> Requirements
Pick every line from the data that holds the word "objects".

> Raw records
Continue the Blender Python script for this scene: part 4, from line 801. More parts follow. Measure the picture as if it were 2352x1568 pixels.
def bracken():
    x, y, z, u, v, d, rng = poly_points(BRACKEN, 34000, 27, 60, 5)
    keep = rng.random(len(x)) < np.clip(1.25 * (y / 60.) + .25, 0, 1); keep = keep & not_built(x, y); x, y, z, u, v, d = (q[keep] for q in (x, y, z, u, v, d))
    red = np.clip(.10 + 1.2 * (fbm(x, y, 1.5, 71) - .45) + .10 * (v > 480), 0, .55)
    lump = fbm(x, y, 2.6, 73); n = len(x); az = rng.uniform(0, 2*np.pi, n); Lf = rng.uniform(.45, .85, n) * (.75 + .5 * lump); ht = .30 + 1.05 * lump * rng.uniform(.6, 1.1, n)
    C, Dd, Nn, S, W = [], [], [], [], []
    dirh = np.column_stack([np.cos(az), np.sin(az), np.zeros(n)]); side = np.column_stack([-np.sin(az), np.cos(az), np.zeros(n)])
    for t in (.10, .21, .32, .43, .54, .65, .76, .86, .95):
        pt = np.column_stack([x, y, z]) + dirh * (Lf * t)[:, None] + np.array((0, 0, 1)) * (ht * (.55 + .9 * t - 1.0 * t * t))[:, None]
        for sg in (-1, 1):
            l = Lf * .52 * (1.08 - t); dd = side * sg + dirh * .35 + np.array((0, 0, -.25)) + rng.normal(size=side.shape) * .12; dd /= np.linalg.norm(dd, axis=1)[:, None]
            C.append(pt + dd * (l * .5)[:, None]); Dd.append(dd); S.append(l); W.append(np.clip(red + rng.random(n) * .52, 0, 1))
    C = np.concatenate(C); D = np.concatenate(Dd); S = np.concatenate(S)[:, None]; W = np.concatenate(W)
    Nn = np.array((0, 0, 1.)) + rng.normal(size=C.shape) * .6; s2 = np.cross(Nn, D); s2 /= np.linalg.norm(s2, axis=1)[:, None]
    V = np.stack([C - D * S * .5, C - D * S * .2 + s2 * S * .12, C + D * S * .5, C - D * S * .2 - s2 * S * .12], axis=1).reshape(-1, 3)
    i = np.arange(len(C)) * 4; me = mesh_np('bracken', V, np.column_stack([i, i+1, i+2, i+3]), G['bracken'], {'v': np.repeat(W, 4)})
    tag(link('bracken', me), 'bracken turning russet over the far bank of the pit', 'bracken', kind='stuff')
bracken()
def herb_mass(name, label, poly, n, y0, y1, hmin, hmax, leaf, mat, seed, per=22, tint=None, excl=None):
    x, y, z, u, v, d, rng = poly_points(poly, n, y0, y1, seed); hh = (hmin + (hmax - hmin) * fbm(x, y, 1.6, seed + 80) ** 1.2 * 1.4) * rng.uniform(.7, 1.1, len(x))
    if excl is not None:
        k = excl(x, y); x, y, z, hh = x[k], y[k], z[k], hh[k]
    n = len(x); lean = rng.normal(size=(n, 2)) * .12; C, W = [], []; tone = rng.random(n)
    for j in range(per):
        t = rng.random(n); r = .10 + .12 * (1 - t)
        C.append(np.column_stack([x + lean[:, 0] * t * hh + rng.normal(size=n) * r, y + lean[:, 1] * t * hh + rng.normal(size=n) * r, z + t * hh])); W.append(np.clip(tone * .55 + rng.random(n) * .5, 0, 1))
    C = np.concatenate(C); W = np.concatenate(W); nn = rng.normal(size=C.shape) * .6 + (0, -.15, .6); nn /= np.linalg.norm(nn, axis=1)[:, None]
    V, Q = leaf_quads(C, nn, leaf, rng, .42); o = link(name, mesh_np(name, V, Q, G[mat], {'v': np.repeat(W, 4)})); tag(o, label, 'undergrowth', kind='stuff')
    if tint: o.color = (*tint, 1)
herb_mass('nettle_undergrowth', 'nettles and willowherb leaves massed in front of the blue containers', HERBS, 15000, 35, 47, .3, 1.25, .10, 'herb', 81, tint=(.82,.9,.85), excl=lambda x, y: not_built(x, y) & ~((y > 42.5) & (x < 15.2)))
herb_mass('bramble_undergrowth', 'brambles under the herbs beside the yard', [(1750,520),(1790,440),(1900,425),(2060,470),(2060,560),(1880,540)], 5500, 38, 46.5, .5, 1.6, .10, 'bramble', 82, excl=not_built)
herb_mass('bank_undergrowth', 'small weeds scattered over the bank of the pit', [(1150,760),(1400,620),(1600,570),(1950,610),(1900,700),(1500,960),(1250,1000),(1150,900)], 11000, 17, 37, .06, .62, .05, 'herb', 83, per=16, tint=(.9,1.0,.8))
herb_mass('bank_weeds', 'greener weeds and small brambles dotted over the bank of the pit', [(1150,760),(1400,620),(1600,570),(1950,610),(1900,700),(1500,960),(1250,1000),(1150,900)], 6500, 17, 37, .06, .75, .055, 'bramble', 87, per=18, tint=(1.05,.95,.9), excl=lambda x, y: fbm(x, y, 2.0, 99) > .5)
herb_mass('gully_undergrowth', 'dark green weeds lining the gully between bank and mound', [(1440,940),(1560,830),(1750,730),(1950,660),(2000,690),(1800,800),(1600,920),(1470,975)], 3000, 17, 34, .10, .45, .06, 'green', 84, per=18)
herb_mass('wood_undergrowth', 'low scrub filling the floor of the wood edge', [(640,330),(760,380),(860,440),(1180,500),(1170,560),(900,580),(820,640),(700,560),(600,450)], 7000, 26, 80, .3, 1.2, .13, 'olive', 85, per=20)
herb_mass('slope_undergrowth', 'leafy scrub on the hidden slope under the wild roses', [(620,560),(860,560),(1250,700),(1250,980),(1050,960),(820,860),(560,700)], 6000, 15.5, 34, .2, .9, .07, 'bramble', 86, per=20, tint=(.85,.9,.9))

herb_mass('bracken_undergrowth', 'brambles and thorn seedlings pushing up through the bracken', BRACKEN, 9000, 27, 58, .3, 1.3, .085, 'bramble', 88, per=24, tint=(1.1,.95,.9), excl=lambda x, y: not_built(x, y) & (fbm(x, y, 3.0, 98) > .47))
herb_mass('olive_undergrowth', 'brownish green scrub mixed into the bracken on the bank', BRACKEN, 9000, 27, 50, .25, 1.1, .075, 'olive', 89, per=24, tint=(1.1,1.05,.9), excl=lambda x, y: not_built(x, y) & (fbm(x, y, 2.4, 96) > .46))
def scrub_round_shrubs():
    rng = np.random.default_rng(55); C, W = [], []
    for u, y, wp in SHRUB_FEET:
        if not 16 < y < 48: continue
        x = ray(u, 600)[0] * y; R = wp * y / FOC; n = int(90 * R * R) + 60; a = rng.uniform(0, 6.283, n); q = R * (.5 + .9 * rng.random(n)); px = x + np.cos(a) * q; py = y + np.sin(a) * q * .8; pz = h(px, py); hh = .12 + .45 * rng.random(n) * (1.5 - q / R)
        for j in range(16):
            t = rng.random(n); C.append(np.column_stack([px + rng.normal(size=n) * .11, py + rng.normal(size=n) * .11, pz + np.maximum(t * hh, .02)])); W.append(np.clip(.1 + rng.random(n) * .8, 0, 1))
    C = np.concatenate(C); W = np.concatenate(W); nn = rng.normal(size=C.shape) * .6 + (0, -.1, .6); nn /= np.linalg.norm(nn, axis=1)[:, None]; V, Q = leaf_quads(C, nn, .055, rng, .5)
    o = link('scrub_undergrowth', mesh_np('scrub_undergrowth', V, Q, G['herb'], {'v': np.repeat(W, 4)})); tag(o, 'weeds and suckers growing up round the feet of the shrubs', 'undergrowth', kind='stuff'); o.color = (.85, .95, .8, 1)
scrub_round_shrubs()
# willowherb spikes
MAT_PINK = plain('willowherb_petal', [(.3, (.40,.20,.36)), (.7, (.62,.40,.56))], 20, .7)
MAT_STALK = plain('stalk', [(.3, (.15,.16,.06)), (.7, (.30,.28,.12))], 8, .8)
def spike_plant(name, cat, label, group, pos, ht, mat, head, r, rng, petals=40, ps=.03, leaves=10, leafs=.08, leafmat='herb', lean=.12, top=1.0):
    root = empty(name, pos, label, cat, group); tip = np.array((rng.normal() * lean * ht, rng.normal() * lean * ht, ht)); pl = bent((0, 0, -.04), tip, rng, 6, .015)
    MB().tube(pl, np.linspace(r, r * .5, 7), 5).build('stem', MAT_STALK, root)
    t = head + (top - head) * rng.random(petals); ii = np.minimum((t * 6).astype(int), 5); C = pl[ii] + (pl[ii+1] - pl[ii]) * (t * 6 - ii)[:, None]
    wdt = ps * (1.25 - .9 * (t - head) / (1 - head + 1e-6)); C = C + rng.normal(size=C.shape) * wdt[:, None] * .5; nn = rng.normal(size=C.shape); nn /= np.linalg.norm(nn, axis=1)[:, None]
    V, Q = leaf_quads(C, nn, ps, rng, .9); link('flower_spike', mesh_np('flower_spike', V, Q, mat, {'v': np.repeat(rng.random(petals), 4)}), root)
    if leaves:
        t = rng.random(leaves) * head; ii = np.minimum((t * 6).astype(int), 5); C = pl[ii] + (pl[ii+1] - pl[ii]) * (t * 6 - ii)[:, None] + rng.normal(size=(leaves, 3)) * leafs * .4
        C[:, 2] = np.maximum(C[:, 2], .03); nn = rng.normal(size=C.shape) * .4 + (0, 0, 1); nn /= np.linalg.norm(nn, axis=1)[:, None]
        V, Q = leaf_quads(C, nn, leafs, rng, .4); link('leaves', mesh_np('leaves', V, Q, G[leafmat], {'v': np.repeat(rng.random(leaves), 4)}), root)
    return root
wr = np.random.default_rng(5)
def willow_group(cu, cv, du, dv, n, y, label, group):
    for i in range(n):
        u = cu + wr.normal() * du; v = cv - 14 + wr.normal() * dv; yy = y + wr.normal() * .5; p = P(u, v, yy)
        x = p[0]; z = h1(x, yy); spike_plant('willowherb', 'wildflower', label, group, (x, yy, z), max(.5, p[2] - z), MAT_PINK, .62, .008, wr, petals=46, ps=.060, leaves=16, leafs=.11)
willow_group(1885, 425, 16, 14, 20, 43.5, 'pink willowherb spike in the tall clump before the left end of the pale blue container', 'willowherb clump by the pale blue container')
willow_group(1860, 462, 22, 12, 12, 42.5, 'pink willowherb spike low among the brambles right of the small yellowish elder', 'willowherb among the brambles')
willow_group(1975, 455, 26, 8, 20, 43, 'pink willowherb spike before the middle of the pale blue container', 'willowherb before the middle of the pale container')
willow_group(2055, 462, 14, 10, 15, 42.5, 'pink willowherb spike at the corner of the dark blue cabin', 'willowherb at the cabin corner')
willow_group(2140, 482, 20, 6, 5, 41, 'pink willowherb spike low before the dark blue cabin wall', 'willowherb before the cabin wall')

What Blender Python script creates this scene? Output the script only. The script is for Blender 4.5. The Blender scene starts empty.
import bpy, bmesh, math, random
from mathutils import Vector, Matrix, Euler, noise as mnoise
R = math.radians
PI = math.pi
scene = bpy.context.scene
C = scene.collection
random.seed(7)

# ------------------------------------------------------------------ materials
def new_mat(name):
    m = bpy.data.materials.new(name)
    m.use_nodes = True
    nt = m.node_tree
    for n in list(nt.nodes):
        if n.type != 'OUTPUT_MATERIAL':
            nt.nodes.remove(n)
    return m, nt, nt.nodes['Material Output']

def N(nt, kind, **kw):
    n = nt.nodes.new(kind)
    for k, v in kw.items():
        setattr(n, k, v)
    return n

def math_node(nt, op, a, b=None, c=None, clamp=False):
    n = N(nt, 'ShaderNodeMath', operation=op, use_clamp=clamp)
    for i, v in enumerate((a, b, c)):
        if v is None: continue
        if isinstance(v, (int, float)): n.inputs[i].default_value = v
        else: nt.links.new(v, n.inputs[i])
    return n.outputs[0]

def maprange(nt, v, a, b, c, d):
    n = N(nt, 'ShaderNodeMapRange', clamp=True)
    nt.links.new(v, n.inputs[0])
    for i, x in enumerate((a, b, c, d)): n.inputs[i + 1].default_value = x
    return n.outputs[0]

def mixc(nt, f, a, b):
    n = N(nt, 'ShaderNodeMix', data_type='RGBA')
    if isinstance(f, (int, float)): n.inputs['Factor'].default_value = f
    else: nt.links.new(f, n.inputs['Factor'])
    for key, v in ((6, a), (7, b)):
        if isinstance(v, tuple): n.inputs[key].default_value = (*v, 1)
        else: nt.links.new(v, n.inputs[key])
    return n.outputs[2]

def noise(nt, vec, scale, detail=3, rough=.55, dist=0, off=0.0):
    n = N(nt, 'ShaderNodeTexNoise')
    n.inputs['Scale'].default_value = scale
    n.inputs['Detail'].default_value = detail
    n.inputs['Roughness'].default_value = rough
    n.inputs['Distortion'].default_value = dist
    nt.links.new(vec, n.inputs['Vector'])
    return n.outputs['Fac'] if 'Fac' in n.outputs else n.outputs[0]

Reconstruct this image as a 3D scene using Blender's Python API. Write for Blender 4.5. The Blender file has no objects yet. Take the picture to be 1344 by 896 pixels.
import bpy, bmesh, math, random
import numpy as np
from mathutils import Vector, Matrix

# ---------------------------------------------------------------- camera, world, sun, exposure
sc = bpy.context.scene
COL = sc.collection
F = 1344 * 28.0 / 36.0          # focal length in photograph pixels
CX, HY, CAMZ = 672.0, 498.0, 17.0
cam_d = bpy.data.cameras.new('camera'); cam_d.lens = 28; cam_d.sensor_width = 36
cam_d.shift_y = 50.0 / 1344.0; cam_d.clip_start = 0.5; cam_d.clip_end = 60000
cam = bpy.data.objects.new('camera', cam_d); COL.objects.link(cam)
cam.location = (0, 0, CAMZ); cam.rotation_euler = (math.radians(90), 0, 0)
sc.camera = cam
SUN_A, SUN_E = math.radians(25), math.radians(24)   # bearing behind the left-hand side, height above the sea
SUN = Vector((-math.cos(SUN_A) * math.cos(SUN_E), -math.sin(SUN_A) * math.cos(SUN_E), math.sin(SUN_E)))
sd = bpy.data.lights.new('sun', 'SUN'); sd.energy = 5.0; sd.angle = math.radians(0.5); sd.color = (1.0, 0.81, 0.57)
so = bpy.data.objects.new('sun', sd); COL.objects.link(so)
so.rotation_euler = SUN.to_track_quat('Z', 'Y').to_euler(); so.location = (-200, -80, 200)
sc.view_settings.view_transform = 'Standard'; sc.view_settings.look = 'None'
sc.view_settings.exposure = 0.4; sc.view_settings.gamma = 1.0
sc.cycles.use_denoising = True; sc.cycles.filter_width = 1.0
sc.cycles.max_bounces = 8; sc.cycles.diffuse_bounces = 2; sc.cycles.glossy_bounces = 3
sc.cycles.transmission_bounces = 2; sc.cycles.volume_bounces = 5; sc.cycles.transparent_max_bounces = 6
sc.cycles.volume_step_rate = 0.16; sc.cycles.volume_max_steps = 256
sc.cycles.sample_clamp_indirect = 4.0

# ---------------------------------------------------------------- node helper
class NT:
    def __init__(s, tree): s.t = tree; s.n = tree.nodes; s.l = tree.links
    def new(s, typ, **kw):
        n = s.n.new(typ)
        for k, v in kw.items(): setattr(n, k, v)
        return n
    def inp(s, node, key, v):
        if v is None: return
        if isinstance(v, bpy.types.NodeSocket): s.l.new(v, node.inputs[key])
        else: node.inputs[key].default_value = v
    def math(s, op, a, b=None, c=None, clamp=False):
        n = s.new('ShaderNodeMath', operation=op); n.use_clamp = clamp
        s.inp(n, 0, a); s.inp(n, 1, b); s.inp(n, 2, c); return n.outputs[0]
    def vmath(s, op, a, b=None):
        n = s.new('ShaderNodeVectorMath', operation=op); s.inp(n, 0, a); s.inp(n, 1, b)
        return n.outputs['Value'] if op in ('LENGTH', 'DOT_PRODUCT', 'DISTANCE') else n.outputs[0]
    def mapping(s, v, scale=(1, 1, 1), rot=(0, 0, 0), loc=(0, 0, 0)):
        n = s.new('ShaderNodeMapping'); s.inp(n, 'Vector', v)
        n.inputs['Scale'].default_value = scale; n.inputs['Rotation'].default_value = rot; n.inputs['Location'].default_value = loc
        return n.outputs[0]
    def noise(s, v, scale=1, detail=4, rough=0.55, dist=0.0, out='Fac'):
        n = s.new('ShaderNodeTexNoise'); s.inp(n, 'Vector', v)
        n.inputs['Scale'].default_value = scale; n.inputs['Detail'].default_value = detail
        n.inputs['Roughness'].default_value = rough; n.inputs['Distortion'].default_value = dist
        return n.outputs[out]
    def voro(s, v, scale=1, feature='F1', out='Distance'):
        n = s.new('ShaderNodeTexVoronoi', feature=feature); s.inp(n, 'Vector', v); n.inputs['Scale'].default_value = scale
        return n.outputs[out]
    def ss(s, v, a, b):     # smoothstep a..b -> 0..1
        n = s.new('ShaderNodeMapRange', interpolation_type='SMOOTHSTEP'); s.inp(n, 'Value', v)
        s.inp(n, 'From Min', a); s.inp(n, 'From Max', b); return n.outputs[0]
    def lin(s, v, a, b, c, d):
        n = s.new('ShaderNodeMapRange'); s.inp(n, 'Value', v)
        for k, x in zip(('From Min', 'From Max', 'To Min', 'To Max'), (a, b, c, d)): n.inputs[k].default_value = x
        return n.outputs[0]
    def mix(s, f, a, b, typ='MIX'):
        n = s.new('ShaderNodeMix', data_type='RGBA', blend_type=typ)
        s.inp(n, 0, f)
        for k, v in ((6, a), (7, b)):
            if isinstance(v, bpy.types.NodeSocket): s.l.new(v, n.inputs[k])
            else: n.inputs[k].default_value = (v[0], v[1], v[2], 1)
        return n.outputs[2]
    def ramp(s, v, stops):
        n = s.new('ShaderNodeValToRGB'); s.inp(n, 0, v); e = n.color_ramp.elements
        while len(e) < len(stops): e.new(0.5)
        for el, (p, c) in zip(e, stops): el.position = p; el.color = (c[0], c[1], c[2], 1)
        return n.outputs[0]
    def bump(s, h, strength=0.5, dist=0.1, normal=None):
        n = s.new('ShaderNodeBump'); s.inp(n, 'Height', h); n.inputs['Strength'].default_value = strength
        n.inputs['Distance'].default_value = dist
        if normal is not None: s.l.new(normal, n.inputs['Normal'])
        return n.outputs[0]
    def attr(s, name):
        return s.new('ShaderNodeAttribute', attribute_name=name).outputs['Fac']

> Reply
Reconstruct this image as a 3D scene using Blender's Python API. Write for Blender 4.5. The Blender file has no objects yet. Take the picture to be 1344 by 896 pixels.
cam = bpy.data.objects.new('camera', cam_d); COL.objects.link(cam)
so = bpy.data.objects.new('sun', sd); COL.objects.link(so)